**Given entries:**
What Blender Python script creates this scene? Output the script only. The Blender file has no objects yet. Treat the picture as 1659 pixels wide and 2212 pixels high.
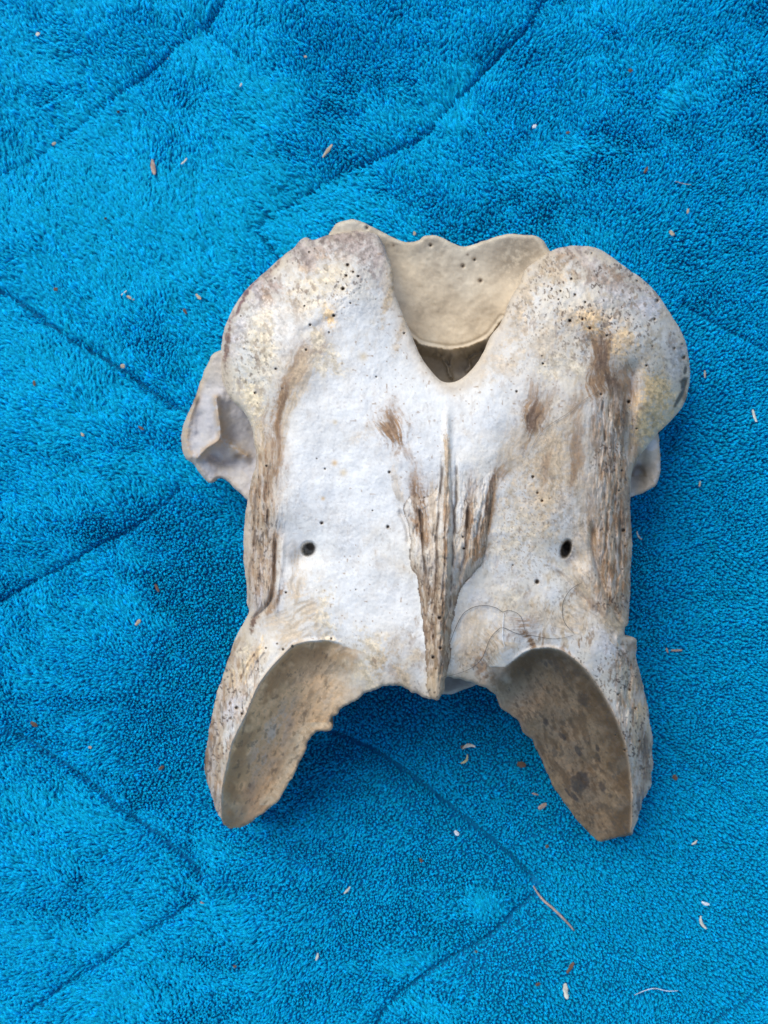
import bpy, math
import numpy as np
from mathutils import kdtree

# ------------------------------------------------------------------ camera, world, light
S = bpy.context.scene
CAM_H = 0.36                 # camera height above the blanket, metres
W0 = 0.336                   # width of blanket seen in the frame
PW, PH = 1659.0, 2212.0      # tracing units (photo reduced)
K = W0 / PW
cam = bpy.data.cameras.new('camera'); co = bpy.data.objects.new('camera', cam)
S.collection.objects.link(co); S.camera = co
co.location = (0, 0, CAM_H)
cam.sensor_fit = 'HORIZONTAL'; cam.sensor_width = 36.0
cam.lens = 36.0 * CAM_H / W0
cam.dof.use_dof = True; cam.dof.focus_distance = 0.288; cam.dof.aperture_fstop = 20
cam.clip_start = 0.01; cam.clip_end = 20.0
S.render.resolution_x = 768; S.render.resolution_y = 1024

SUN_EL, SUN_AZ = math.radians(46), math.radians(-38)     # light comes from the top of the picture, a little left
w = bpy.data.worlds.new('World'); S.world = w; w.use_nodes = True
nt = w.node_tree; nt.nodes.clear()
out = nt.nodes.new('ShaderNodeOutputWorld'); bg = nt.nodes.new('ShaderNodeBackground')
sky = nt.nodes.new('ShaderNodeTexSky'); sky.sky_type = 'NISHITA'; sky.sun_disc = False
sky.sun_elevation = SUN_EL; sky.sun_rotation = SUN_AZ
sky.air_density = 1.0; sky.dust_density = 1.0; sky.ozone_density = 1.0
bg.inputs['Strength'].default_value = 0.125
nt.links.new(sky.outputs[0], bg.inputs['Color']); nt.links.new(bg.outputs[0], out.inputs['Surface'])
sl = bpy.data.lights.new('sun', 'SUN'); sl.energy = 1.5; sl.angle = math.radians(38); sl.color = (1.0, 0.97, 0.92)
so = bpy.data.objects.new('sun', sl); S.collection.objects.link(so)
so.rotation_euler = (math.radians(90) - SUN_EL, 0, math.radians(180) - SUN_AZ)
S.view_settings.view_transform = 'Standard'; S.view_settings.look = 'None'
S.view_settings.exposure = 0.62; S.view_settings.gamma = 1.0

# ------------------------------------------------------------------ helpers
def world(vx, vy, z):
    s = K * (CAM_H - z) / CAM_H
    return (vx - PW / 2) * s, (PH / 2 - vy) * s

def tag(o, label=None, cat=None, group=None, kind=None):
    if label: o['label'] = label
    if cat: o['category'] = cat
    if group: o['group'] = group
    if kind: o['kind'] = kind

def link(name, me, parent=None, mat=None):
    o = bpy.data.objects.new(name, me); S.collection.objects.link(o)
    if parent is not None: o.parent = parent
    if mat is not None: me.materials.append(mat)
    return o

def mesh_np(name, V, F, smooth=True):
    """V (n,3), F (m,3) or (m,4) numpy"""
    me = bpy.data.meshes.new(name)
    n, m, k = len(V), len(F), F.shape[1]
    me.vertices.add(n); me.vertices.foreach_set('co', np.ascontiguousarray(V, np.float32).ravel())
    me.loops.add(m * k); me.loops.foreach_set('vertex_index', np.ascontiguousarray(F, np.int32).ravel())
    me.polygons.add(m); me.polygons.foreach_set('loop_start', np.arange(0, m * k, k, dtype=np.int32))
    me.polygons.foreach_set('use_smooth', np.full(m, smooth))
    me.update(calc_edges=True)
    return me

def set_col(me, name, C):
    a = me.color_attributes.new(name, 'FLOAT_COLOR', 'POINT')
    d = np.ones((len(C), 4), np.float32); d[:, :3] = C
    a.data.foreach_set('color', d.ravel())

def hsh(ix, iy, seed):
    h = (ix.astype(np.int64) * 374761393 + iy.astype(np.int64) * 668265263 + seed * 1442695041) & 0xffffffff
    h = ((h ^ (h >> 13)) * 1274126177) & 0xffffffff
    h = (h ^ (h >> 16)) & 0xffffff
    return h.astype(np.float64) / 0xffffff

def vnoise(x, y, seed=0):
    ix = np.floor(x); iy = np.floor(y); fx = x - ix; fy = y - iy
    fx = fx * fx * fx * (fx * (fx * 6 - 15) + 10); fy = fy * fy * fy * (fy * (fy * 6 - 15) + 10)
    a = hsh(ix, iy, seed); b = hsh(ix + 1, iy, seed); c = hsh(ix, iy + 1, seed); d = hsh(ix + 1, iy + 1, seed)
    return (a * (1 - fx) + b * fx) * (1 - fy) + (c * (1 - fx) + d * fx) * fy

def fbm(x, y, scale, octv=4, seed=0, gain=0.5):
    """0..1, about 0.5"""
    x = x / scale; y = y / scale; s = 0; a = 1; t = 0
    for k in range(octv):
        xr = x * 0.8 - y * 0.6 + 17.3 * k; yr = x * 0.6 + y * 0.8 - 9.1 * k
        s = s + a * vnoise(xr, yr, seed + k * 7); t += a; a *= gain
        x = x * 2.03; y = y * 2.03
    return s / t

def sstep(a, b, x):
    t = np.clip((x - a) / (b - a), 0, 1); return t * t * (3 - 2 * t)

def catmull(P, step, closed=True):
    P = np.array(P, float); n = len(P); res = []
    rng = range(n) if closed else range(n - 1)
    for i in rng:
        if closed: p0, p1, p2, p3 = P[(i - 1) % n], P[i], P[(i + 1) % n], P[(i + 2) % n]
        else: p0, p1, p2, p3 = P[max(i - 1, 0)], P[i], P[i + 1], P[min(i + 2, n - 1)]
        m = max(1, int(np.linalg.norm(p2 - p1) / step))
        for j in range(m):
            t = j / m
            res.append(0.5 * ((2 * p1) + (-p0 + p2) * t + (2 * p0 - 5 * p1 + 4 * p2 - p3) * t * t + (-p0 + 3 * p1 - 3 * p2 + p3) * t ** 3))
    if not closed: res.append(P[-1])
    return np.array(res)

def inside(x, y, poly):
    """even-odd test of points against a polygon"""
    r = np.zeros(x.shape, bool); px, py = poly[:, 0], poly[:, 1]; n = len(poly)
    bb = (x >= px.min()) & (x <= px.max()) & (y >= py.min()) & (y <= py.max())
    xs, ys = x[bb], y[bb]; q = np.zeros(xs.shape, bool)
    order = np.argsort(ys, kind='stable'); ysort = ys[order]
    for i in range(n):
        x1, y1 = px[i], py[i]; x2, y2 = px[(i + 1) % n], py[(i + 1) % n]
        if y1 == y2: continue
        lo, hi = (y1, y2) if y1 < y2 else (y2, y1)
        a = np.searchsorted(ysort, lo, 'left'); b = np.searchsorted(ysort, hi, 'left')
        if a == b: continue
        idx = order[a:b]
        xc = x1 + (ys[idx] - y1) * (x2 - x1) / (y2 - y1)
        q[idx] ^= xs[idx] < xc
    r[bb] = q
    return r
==
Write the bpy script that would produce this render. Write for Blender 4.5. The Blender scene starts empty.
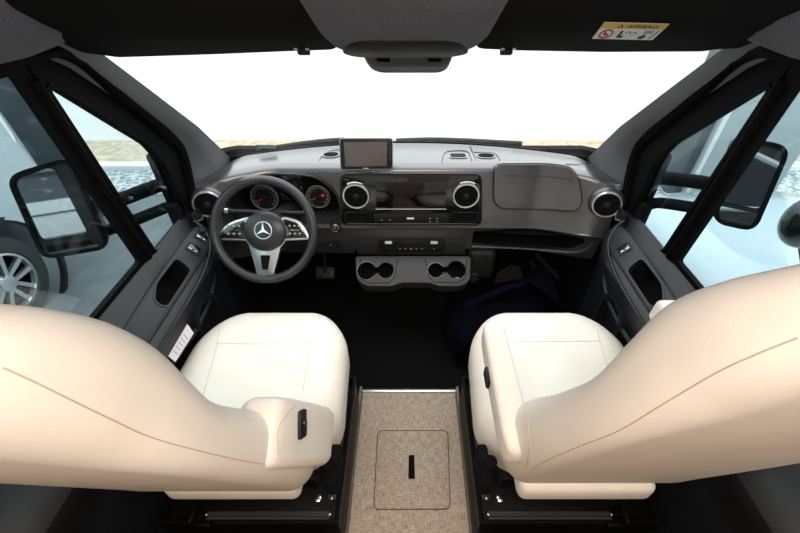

**Required task:**
Above are some records. Reproduce the lines from the one with "What Blender Python" down to the one with "from mathutils import kdtree", keeping both, and leave every picture out.

**Response:**
What Blender Python script creates this scene? Output the script only. The Blender file has no objects yet. Treat the picture as 1659 pixels wide and 2212 pixels high.
import bpy, math
import numpy as np
from mathutils import kdtree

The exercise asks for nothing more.